Roads -
An overview

The first routes used for overland travel were paths taken through the wild by Aborigines. The first recorded European overland expedition from Sydney to the Hunter Valley was in 1823 by a team led by Major Morrisett. That same year, Sydney was connected to Maitland through the development of Howe's Track. At this point overland travel was very rough and took a long time, and travel by ship was preferred.

Even after the Great Northern Road was finished, ships were still used to move passengers and export cargo. At this time roads were mainly used as stock routes. Roads did not become an effcient way of moving goods until improvements were made in the 1940's.

Within towns, roads were developed at a faster pace. In Newcastle, the first road was Watt Street, which originated from a path used to carry coal to cargo ships.

Illustration, 'New Bridge, West Maitland', artist unkown, c. 1830's, UoN Dr.John Turner collection.

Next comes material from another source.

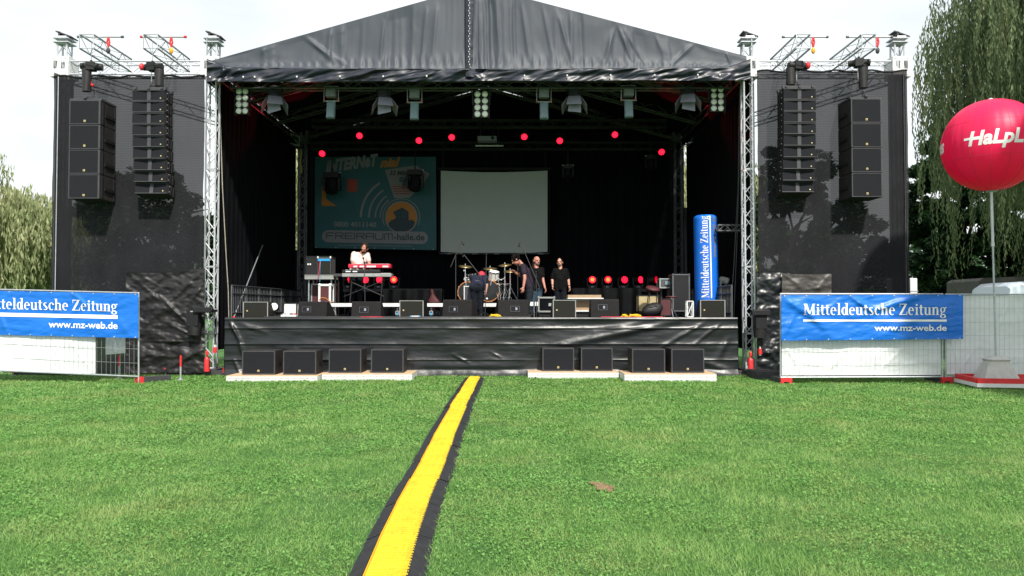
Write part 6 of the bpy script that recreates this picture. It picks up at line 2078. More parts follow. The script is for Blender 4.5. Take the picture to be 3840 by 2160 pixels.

Horses and horse-drawn carriages were a popular mode for shorter distance travel within the Hunter Valley until the 1930's and many roads and bridges were built to accommodate these.After the 1940's private motorcycles and automobiles were common. Motocycles were a cheap way to get around.

Once the roads and highways were established, some coal was transported by truck. This, however, failed as a viable option as fuel become more expensive and the roads became more crowded. Because of this, coal continued to be transported by rail.